Information supplied —
## START
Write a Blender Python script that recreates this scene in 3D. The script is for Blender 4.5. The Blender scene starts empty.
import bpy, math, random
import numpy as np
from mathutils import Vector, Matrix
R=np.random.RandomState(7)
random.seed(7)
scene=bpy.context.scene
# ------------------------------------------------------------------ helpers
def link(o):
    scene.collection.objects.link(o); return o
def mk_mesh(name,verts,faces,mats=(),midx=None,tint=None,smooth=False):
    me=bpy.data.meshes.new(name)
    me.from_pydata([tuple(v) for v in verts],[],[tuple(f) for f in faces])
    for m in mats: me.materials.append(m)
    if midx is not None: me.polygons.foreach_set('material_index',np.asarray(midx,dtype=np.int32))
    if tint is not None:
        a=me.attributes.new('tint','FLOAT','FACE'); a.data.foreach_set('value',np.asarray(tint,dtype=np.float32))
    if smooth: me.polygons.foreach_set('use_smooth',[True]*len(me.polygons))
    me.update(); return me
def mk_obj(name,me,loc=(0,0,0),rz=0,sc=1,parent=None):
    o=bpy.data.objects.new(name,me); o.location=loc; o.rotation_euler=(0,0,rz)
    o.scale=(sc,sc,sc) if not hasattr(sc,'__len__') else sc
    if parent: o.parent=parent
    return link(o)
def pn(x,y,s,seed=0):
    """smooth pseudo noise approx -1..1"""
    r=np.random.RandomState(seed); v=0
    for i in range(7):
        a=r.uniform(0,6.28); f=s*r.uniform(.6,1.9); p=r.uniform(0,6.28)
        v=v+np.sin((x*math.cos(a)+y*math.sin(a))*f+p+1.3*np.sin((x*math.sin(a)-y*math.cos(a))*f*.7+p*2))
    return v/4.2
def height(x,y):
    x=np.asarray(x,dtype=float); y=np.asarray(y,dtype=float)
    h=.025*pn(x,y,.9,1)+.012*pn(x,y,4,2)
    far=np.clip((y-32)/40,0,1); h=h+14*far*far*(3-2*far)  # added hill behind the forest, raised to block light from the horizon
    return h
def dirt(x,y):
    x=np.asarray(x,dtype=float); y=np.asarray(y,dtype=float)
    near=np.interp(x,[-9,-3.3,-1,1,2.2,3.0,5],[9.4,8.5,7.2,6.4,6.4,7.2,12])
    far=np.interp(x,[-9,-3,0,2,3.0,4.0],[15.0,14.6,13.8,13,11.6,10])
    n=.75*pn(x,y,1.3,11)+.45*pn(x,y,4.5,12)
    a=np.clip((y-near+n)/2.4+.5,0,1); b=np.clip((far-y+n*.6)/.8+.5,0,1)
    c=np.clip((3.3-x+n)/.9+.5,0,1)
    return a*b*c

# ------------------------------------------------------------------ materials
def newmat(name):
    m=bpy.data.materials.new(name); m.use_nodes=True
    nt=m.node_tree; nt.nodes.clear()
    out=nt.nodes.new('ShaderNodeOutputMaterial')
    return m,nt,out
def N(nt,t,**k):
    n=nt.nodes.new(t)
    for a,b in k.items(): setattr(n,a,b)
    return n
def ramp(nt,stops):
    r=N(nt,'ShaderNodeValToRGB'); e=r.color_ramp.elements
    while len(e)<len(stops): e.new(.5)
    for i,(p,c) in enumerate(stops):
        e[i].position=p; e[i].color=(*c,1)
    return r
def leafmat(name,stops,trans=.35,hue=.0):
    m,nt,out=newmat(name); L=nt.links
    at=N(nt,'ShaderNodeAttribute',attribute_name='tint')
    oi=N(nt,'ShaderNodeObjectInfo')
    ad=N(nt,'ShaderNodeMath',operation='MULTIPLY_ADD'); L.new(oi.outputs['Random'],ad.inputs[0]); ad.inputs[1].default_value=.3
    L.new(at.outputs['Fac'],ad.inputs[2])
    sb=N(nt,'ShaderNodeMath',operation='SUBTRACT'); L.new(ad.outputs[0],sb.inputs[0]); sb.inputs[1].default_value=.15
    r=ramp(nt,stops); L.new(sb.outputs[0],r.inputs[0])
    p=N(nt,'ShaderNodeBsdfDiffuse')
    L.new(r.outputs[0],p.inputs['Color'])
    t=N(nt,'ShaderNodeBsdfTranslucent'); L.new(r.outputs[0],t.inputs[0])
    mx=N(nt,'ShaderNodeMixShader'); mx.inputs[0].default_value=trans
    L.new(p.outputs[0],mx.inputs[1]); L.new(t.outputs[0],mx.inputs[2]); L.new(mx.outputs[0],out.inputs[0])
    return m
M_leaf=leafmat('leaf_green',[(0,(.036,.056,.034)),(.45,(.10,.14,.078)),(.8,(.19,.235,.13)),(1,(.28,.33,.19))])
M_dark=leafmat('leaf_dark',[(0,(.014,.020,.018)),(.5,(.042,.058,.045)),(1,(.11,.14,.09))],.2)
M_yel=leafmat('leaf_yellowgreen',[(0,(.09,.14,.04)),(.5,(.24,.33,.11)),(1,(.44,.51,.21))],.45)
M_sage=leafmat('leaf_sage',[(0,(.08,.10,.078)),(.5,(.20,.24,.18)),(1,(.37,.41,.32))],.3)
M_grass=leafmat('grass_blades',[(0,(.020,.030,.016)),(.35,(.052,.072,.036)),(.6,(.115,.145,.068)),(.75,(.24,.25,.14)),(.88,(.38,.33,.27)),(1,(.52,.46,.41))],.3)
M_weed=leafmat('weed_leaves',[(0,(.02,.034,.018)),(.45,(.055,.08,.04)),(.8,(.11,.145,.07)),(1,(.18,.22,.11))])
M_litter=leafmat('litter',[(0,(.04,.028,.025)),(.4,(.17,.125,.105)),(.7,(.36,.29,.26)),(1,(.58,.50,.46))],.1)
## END
Required task —
Find the word "leafmat" in the data and show each line that holds it.

Correct result —
def leafmat(name,stops,trans=.35,hue=.0):
M_leaf=leafmat('leaf_green',[(0,(.036,.056,.034)),(.45,(.10,.14,.078)),(.8,(.19,.235,.13)),(1,(.28,.33,.19))])
M_dark=leafmat('leaf_dark',[(0,(.014,.020,.018)),(.5,(.042,.058,.045)),(1,(.11,.14,.09))],.2)
M_yel=leafmat('leaf_yellowgreen',[(0,(.09,.14,.04)),(.5,(.24,.33,.11)),(1,(.44,.51,.21))],.45)
M_sage=leafmat('leaf_sage',[(0,(.08,.10,.078)),(.5,(.20,.24,.18)),(1,(.37,.41,.32))],.3)
M_grass=leafmat('grass_blades',[(0,(.020,.030,.016)),(.35,(.052,.072,.036)),(.6,(.115,.145,.068)),(.75,(.24,.25,.14)),(.88,(.38,.33,.27)),(1,(.52,.46,.41))],.3)
M_weed=leafmat('weed_leaves',[(0,(.02,.034,.018)),(.45,(.055,.08,.04)),(.8,(.11,.145,.07)),(1,(.18,.22,.11))])
M_litter=leafmat('litter',[(0,(.04,.028,.025)),(.4,(.17,.125,.105)),(.7,(.36,.29,.26)),(1,(.58,.50,.46))],.1)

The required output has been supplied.